-------------------------
Via Workers World News Service
Reprinted from the Sept. 27, 2001
issue of Workers World newspaper
-------------------------

THEY'RE ALL UNSAVORY

In 1995, because of popular disgust with massacres carried 
out by U.S. "assets" in Central America, Congress put some 
legal restraints on the use of thugs and murderers by the 
intelligence community. Now the U.S. government wants to 
again openly embrace a foreign policy of dirty tricks.

Since Sept. 11, the knives have been unsheathed. Vice 
President Dick Cheney said: "You have to have on payroll 
some very unsavory characters. This is a mean, nasty, 
dangerous, dirty business. We have to operate in that 
arena."

John Negroponte is just the first of the unsavory characters 
the Bush administration is officially putting on payroll.
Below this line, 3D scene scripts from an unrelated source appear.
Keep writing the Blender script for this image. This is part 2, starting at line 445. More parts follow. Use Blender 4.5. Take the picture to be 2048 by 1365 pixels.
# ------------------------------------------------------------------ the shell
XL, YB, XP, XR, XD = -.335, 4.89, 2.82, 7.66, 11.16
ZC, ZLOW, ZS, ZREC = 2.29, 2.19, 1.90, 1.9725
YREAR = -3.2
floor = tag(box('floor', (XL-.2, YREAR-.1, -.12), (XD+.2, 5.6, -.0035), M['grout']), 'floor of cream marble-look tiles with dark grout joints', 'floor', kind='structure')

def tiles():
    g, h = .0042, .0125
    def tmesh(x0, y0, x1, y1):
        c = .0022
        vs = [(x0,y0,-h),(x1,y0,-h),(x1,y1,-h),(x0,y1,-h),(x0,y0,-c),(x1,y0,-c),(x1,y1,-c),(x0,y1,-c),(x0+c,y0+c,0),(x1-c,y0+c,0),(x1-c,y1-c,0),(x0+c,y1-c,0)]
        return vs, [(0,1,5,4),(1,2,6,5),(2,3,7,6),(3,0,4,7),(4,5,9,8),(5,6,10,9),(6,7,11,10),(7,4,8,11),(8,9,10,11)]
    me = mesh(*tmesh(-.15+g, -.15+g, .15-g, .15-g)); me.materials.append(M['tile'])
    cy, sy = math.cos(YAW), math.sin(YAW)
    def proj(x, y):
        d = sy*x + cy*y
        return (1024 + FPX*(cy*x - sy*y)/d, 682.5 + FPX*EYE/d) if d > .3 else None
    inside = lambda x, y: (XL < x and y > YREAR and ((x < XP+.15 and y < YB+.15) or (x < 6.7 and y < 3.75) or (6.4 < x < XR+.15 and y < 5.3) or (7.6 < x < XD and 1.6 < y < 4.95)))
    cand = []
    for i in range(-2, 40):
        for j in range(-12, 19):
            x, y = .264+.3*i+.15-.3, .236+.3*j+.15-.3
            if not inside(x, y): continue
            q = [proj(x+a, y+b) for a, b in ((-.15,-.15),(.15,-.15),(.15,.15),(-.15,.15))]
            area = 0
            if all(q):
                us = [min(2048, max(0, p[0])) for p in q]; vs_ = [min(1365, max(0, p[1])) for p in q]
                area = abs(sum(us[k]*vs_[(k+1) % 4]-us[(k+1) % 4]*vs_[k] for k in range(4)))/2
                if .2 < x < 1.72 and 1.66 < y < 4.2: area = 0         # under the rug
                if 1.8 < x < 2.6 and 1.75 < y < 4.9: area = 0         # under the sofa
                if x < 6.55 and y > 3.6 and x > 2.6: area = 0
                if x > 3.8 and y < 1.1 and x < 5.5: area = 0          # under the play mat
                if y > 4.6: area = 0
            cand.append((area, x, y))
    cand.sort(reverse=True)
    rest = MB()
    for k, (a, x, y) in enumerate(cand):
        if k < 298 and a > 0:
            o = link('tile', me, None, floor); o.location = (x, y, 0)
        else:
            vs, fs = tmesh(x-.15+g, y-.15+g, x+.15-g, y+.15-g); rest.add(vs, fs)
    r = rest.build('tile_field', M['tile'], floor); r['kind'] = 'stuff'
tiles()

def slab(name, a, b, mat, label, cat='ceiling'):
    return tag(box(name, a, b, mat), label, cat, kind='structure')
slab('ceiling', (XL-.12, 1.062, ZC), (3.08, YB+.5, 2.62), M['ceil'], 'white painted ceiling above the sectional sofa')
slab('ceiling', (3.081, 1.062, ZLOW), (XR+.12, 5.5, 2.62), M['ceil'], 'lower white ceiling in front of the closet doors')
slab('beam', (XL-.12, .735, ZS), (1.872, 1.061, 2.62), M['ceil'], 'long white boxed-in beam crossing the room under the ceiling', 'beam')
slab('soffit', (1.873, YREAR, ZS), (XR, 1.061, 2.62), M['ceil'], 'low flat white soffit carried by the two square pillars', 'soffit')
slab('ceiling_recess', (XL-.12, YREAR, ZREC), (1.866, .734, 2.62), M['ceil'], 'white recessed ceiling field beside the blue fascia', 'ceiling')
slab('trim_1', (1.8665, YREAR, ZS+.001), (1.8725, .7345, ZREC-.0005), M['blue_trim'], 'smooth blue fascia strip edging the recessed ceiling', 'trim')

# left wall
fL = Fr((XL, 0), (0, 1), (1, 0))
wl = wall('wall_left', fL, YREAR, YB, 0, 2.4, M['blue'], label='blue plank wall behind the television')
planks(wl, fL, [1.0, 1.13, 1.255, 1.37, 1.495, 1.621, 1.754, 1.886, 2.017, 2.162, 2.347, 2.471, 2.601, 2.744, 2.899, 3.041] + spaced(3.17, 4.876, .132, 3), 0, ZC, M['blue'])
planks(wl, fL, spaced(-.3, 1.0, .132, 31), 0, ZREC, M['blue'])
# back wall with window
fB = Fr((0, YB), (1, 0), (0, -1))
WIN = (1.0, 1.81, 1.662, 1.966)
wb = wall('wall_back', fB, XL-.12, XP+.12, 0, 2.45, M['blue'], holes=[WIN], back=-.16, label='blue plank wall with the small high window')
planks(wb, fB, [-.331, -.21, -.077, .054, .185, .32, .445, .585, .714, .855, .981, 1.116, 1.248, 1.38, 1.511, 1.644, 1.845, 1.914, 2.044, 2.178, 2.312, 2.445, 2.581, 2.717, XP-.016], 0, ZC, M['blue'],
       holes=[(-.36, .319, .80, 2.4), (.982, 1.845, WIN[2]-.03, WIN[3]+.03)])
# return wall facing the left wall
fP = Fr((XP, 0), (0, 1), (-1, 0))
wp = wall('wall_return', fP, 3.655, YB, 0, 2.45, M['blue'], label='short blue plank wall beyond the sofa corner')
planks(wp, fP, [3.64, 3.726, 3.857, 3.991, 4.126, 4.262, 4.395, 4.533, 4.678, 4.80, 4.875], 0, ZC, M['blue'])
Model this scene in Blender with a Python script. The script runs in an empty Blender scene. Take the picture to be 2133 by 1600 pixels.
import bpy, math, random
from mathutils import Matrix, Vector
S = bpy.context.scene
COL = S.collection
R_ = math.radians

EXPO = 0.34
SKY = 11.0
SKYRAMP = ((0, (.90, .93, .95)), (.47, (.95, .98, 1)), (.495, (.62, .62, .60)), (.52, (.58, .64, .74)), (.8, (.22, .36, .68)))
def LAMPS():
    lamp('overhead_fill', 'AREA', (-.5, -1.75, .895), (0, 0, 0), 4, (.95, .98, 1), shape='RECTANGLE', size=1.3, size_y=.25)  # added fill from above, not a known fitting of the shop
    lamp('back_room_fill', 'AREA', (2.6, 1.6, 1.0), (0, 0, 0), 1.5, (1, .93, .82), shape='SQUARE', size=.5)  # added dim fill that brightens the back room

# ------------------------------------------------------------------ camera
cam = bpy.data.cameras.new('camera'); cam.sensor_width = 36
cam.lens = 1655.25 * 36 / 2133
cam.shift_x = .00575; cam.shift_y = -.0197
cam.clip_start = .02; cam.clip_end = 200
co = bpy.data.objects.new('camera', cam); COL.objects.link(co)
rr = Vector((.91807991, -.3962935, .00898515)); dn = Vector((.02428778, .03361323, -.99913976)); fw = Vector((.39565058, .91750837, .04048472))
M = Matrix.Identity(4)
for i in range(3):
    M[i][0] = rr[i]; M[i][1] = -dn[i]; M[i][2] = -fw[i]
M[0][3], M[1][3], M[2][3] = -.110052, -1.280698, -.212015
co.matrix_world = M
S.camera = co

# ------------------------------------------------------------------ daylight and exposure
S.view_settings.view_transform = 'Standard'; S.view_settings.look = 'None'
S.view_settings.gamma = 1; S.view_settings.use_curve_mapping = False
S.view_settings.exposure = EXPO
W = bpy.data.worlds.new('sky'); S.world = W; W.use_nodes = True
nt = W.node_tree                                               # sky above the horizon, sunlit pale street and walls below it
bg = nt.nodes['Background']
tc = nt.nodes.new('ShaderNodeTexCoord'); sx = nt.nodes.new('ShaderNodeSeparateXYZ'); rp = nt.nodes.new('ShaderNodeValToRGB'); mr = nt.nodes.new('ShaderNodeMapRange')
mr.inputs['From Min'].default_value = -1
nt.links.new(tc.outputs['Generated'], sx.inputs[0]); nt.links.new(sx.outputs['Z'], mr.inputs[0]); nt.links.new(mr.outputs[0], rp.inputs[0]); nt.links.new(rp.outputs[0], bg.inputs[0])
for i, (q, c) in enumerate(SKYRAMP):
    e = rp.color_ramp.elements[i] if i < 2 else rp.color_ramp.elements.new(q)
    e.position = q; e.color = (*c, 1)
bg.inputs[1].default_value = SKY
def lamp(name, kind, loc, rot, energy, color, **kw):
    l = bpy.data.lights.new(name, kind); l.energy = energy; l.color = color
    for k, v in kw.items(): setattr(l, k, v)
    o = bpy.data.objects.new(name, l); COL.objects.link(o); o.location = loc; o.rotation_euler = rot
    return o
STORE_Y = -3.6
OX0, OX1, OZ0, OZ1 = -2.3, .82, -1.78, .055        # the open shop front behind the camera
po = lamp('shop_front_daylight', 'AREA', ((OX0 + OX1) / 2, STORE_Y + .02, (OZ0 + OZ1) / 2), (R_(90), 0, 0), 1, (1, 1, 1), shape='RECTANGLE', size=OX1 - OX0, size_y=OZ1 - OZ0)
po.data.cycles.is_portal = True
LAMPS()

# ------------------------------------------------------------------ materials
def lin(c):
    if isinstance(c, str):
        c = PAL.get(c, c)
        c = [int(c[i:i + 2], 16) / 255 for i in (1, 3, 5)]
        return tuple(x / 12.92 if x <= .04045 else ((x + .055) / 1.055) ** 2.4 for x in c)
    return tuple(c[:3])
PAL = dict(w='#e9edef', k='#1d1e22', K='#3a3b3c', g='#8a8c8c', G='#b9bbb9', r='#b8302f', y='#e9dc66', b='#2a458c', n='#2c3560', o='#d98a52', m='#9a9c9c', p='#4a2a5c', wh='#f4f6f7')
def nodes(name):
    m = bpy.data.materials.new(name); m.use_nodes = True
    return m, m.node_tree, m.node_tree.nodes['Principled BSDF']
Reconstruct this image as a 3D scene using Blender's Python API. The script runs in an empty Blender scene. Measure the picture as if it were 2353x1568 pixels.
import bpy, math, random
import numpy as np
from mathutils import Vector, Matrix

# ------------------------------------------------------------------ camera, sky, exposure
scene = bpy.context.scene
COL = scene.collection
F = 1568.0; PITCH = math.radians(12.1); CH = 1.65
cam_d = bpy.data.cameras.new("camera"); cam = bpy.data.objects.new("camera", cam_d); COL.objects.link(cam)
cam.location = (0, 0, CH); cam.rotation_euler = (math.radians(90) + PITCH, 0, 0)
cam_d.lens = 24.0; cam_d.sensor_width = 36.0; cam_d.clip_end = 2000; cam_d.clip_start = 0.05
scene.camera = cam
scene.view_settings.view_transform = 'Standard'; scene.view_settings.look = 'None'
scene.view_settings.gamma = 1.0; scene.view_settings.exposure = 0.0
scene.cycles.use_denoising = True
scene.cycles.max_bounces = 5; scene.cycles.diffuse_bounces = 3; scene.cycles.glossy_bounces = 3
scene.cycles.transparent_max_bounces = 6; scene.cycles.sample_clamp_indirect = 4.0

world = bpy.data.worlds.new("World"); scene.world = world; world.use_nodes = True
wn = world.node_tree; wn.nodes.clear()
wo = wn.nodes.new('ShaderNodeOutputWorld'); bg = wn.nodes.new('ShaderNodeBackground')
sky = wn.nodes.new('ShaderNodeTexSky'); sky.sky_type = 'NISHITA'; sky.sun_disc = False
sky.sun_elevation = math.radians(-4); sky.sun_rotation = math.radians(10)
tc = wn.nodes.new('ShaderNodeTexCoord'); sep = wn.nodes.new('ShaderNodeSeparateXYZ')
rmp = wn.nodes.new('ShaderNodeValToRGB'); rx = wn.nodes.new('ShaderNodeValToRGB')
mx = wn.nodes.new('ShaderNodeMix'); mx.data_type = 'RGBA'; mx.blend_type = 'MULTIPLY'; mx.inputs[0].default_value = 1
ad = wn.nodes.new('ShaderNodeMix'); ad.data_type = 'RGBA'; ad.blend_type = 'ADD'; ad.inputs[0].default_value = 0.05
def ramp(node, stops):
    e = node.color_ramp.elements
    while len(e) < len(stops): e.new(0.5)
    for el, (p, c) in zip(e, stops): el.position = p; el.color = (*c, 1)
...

Pressure to openly use criminal elements in the CIA has been 
building for some time. In 1998 at the Hoover Institute, a 
conservative think tank connected to Stanford University, 
former National Intelligence Council Chair John C. Gannon 
said, "I think when our nation's interests are involved we 
also need to take risks and deal with unsavory people."

Last Oct. 19, the Christian Science Monitor reported that in 
recent years the CIA had been unhappy that it was not free 
to hire whomever it wished. "Analysts complain that efforts 
have been hampered by a 1995 CIA directive that prevents 
agents from using informants who have been involved in human 
rights abuses--a condition that could apply to almost any 
informant within a terrorist ring."

The Monitor continued, quoting Mike Wermuth, a terrorism 
expert at the Rand Corp. in Washington, "We've tended to 
hamstring ourselves ... by preventing [the use of] unsavory 
characters as insiders to infiltrate foreign terrorism 
organizations."

Even with restraining legislation in place, U.S. officials 
have operated in cahoots with criminals in the Balkans, 
Colombia, Afghanistan and elsewhere. They've been dealing 
with gangs conducting assassination, rape, drug trafficking 
and sex slavery for a long time.

If Cheney has his way, Negroponte won't have to hide his 
work with the thieves, murderers, drug smugglers, rapists 
and arsonists with whom he worked in the past.